> [RECORDS SUPPLIED]
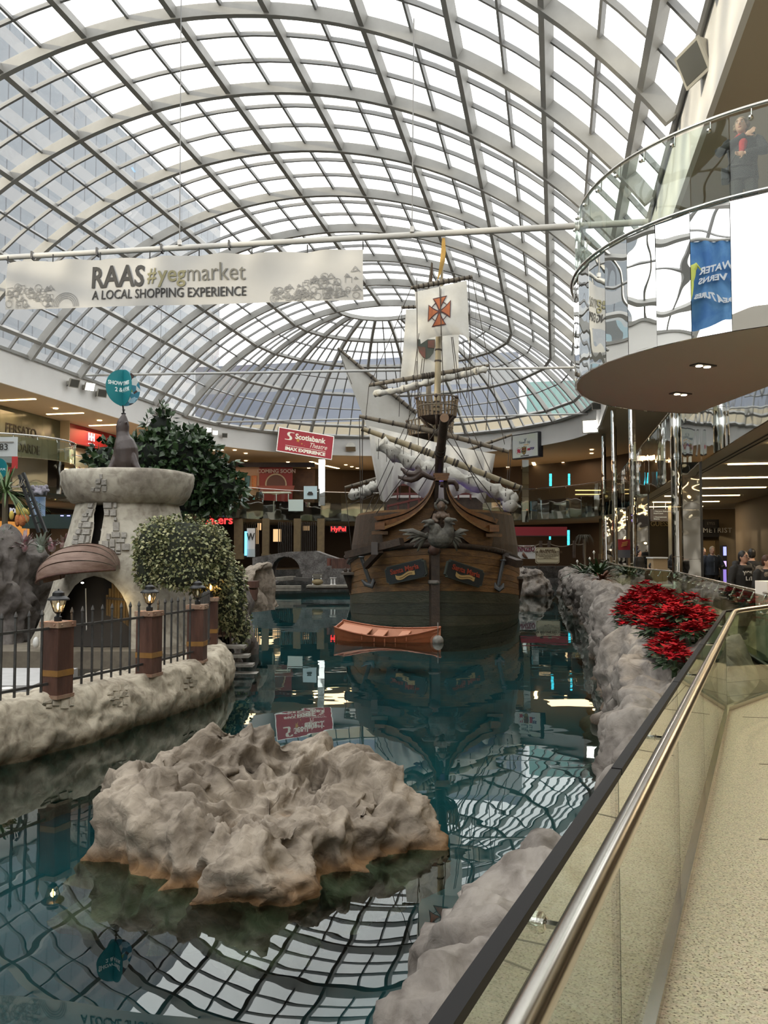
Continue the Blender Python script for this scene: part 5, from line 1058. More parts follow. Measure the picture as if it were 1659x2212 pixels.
# stern castle, boat rack and rails glimpsed behind the mainsail
red = M('dark red rail', (.10, .022, .018), .6); MB().hexa([SH(14, -2.6, 3.3), SH(14, 2.6, 3.3), SH(20.5, 2.2, 3.3), SH(20.5, -2.2, 3.3), SH(14, -2.6, 5.6), SH(14, 2.6, 5.6), SH(20.5, 2.2, 6.2), SH(20.5, -2.2, 6.2)]).build('stern_castle', darkW, ship)
for z in (5.8, 6.3): MB().bar(SH(13.9, -2.7, z), SH(13.9, 2.7, z), .12).build('castle_rail', red, ship)
for k in range(9): MB().bar(SH(13.9, -2.6+.65*k, 5.5), SH(13.9, -2.6+.65*k, 6.35), .09).build('castle_post', red, ship)
for z in (4.3, 4.75): MB().bar(PX(838, 1118-(z-4.3)*55, 35), PX(905, 1100-(z-4.3)*50, 33), .08).build('deck_rail', red, ship)
for f in (0, .33, .66, 1): MB().bar(PX(838+67*f, 1118-18*f, 35-2*f), PX(838+67*f, 1090-15*f, 35-2*f), .08).build('deck_post', red, ship)
# standing and running rigging
LN = [((900, 600), (905, 1090), 38), ((905, 720), (862, 1080), 40), ((1000, 735), (1016, 880), 39), ((1016, 735), (1008, 860), 40), ((975, 728), (990, 860), 39), ((978, 728), (996, 862), 39.2), ((900, 780), (895, 870), 41), ((912, 775), (902, 872), 41), ((917, 775), (908, 860), 40.5), ((868, 668), (862, 900), 47), ((1007, 606), (1022, 900), 39), ((1012, 604), (1018, 780), 38.8), ((960, 905), (812, 1110), 30), ((960, 905), (1070, 1125), 30), ((958, 940), (1085, 1100), 30.5), ((950, 985), (905, 1060), 31), ((797, 833), (790, 900), 39.6), ((1057, 789), (1050, 930), 39.6), ((776, 899), (780, 1150), 38), ((783, 926), (782, 1120), 35.2), ((1099, 976), (1090, 1140), 38), ((1127, 1055), (1085, 1150), 35.2), ((990, 860), (1110, 1130), 38), ((898, 870), (770, 1150), 38), ((905, 880), (785, 1150), 38), ((985, 880), (1098, 1140), 38), ((730, 752), (760, 830), 50), ((745, 1053), (760, 1190), 45), ((1106, 939), (1096, 1100), 45), ((950, 620), (960, 905), 34), ((1020, 598), (1090, 960), 38.5), ((888, 622), (800, 830), 38.9), ((755, 1090), (830, 1060), 42), ((1128, 1056), (1190, 1052), 40)]
for (a, b, d) in LN: MB().tube([PX(*a, d), PX((a[0]+b[0])/2, (a[1]+b[1])/2+2, d), PX(*b, d)], .018, 5).build('rope', ropeM, ship)
mb = MB()
for x0 in (818, 836, 853, 872, 889): mb.tube([PX(x0, 948+(x0-818)*.3, 34.8), PX(x0-1, 992+(x0-818)*.3, 34.7)], .016, 4)
mb.build('reef_line', ropeM, ship, kind='stuff')
lamp('POINT', 'violet deck lamp', SH(4.5, .2, 4.4), 22, (.35, .25, 1), .1)
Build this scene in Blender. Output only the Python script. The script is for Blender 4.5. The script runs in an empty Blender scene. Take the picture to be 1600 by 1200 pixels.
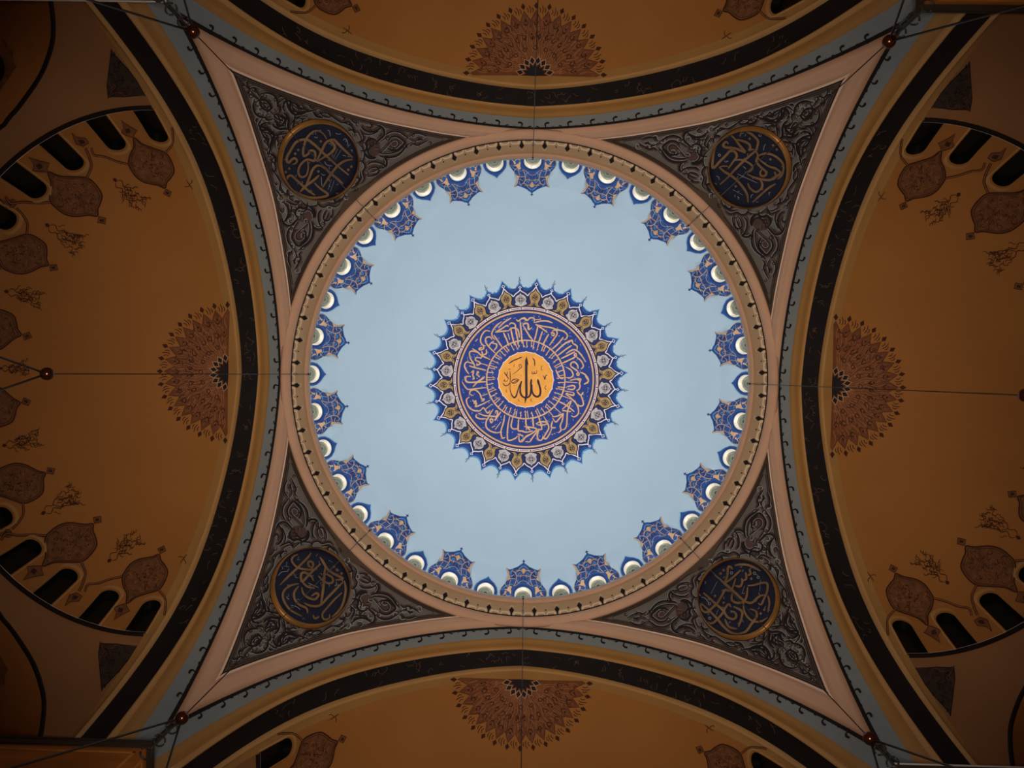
import bpy, math, random
import numpy as np
from mathutils import Matrix, Vector
from mathutils.geometry import delaunay_2d_cdt
random.seed(7); rng = np.random.default_rng(7)
S = 8.0            # metres per half bay
F = 1200.0         # chart unit: 1/F of the height above the eye point
C = bpy.context.scene.collection
scn = bpy.context.scene

# ------------------------------------------------------------------ camera, world, lights, exposure
ROLL = math.radians(1.25)
M0 = np.array([[math.cos(ROLL), -math.sin(ROLL), 0], [math.sin(ROLL), math.cos(ROLL), 0], [0, 0, 1.0]])
d = np.array([21.5, -14.8, F]); d /= np.linalg.norm(d)
q = Vector((0, 0, 1)).rotation_difference(Vector(d))
T = np.array(q.to_matrix()) @ M0                      # world -> camera (x right, y down, z forward)
cam = bpy.data.objects.new('camera', bpy.data.cameras.new('camera')); C.objects.link(cam)
cam.data.sensor_width = 36; cam.data.lens = 27.0; cam.data.clip_end = 200
ax = M0.T @ np.array([0.0092, 0.0183, 0]) * S
mw = Matrix.Identity(4)
for i in range(3):
    mw[i][0], mw[i][1], mw[i][2], mw[i][3] = T[0][i], -T[1][i], -T[2][i], -ax[i]
cam.matrix_world = mw
scn.camera = cam

world = bpy.data.worlds.new('world'); scn.world = world; world.use_nodes = True
bg = world.node_tree.nodes['Background']; bg.inputs[0].default_value = (1.0, 0.86, 0.72, 1); bg.inputs[1].default_value = 0.004
def area(name, loc, size, power, col, spread):
    l = bpy.data.lights.new(name, 'AREA'); l.shape = 'DISK'; l.size = size; l.energy = power; l.color = col; l.spread = math.radians(spread)
    o = bpy.data.objects.new(name, l); C.objects.link(o); o.location = loc; o.rotation_euler = (math.pi, 0, 0); return o
area('unseen_fill_light', (0, 0, -0.9), 3.0, 800, (1.0, 0.86, 0.73), 78)  # added unseen fill near the floor; narrow spread darkens the corners
LED_STRENGTH = 56.0
scn.view_settings.view_transform = 'Standard'; scn.view_settings.look = 'None'
scn.view_settings.gamma = 1.0; scn.view_settings.use_curve_mapping = False
scn.view_settings.exposure = 0.0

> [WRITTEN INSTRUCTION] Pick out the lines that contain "this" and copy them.

> [SOLUTION]
Continue the Blender Python script for this scene: part 5, from line 1058. More parts follow. Measure the picture as if it were 1659x2212 pixels.
Build this scene in Blender. Output only the Python script. The script is for Blender 4.5. The script runs in an empty Blender scene. Take the picture to be 1600 by 1200 pixels.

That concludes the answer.